Schwäbische Zeitung (Bad Saulgau)
Linde-Spitze sauer auf Praxair-Kollegen
Finanzchef des US-Konzerns stellt zwei Linde-Sparten infrage – in München sorgen die Äußerungen für Ärger
MÜNCHEN (dpa) - Streit im Management belastet die geplante Fusion des Industriegasekonzerns Linde mit dem US-Konkurrenten Praxair. Der Praxair-Finanzchef und designierte Finanzchef des künftigen Konzerns, Matthew White, soll vor Investoren den Anlagenbau und das US-Medizingasegeschäft von Linde infrage gestellt haben. Linde-Vorstandschef Aldo Belloni sagte am Freitag in München, der Praxair-Chef und künftige Gesamtkonzernchef Steve Angel „hat die kategorischen Aussagen von Mister White dementiert. Mister Angel sagte, es sind keine Entscheidungen getroffen worden.“Im Linde-Anlagenbau sind 7000 Mitarbeiter beschäftigt, die Hälfte davon im Großraum München und in Dresden. Linde und Praxair haben vereinbart, die im Vergleich zum Gasegeschäft renditeschwache Sparte rechtlich selbstständig auszugliedern, aber zumindest auf absehbare Zeit im Konzern zu halten.
Angel beabsichtige weiter, alle Sparten „zunächst einmal in der Familie zu behalten“, sagte Belloni und betonte: „Wir sind zuversichtlich, dass der Anlagenbau seine Stellung im Konzern behalten wird.“Zwar stehe immer alles auf dem Prüfstand, aber es gebe Absprachen. White habe bei Linde eine „gewisse Aufregung“verursacht, so Belloni.
Linde hat den deutschen Arbeitnehmern eine Beschäftigungs- und Standortsicherung bis 2021 beim Zustandekommen der Fusion zugesagt. Betriebsrat, IG Metall und IG Chemie lehnen die Fusion ab, weil sie den Verlust von Arbeitsplätzen und Mitbestimmungsrechten befürchten. Der neue Konzern mit der Rechtsform Linde plc hätte seinen Sitz in Irland, würde aus den USA heraus von Angel geführt und wäre mit 27 Milliarden Euro Umsatz Weltmarktführer.
Aktionäre müssen noch zustimmen
Für den Zusammenschluss ist aber noch die Zustimmung von mindestens 74 Prozent der Linde-Aktionäre bis zum 21. November sowie die Zustimmung der Kartellbehörden erforderlich. Unter 74 Prozent drohten in den USA höhere Steuern, wodurch „die Fusion doch noch scheitern könnte“, sagte Belloni. Bis jetzt seien 67,9 Prozent der Linde-Aktien zum Umtausch eingereicht worden.
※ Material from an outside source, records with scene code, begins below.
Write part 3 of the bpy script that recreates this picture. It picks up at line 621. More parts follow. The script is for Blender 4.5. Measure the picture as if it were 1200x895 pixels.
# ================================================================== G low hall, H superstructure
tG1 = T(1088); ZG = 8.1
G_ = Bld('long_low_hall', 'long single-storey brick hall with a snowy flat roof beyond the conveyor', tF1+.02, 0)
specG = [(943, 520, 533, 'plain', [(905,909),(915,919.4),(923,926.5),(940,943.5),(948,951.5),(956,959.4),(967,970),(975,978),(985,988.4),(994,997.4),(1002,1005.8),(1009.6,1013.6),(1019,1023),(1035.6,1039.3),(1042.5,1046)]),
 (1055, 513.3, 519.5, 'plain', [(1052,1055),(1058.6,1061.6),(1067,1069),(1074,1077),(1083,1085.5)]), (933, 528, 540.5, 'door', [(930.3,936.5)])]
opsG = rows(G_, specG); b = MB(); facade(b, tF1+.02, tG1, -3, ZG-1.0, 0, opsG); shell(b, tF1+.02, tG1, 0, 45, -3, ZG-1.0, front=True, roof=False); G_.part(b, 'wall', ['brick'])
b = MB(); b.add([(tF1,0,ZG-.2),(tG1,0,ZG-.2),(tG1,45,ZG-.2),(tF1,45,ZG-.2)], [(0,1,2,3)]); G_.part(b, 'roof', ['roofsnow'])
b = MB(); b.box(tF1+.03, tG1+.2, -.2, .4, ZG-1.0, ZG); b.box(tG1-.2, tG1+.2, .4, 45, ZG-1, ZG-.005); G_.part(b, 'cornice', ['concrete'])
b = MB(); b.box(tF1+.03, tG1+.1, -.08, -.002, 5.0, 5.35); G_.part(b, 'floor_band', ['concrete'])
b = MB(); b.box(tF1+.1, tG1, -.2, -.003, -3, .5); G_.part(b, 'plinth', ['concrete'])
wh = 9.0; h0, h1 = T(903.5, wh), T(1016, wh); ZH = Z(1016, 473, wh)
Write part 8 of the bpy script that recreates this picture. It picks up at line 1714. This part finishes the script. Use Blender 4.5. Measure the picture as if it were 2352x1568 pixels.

Im dritten Quartal dieses Jahres sanken der Linde-Konzernumsatz, unter anderem wegen Problemen im US-Medizingasegeschäft, um 1,3 Prozent auf 4,2 Milliarden Euro, der Gewinn wegen der Umbau- und Fusionskosten um elf Prozent auf 271 Millionen Euro gegenüber dem entsprechenden Vorjahreszeitraum. Belloni bekräftigte die Jahresprognose, wonach der Umsatz leicht steigen und das Betriebsergebnis zumindest stabil bleiben soll.